Yes, even young at heart people die and we who love them cry. That ellipsis above is followed by this phrase:



               . . . but the word of our God will stand forever.



That was Dad’s secret to staying young . . . he stayed in God’s word all through his adult life. It is that word that gave all our family great comfort and hope as we laid Dad to rest beside my Mom, with these words engraved on their tombstone:



               In thy presence is fullness of joy.  Psalm 16:11



Thank you, Lord, that Dad knew that Life was to be found in You, and that ever-present Spring of Joy kept his perspective on life true, lively, and young-at-heart.

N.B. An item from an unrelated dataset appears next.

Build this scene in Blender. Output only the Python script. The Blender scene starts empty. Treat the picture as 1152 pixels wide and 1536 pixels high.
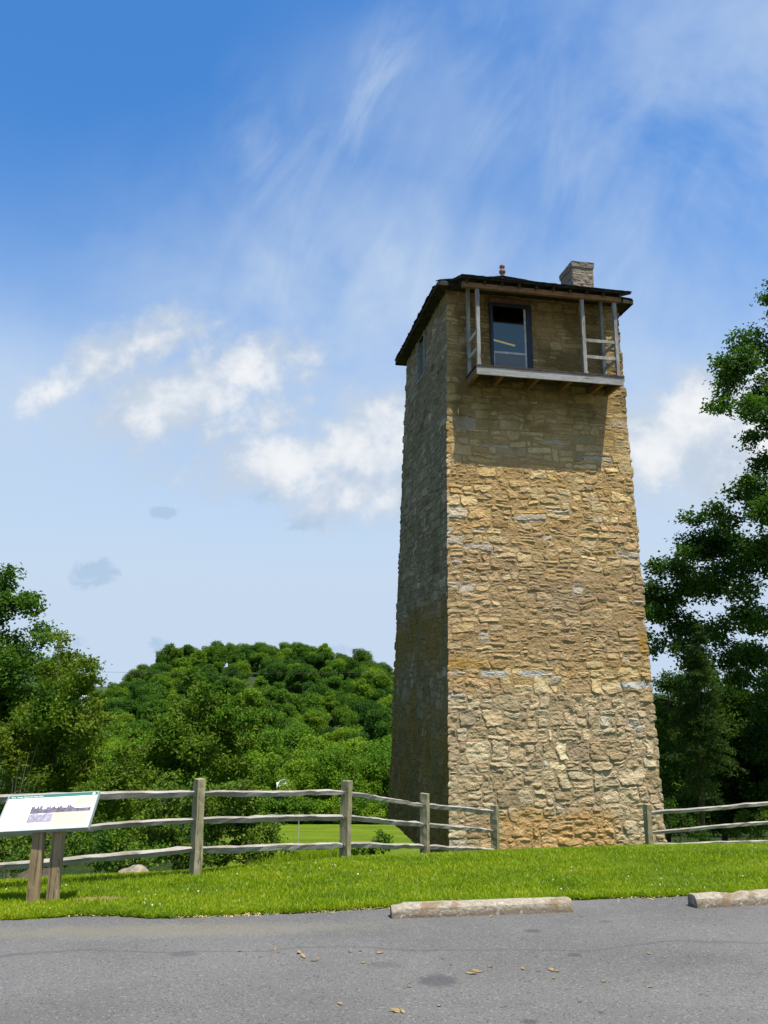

Z - Zoo.  “It’s a zoo around here!” Dad’s oft heard commentary on life at home with a quiver full of children, chickens, dogs, cattle, cats, mice, birds, sheep, fish, turtles and a lovely Zoo-keeper at his side to manage it all. He wouldn’t have had it any other way. God gave Dad a rich full life, an alphabet teeming with opportunities and gifts from his God to enjoy life in this beautiful world, one day at a time, one letter at a time, one family and wife at a time, one sunrise and sunset at a time, one prayer at a time, one breath at a time. 


Thank you, Lord, for giving my Dad the breath of life for 82 years. Thank you for mysteriously transforming him into a new creature in heaven. Thank you that I’m confident I’ll have no problem recognizing his face and voice when I stepped across that Deep River myself into that place where all is life and peace. 


~ ~ ~ 


MUSIC LINKS

Deep River – sung Norman Luboff Choir/Stokowski


Seven verses from Isaiah 40 are used for the libretto in the Messiah:


  Comfort Ye (verses 1-3) and Every Valley Shall Be Exalted (verse 4)
  And the Glory (verse 5)


  He Shall Feed HisFlock* (verse 11)


*My brother Jim sang this aria at my Aunt Doris’s memorial service in Kidron, Ohio, exactly one year ago today. Doris was Dad’s younger sister and the first of his siblings to pass away. 


Thank you friends for reading these posts about my Dad. May the Lord bless you and keep you in his love and care all the days of your life, and may He take you too one day, safely into his everlasting kingdom where all is life and peace.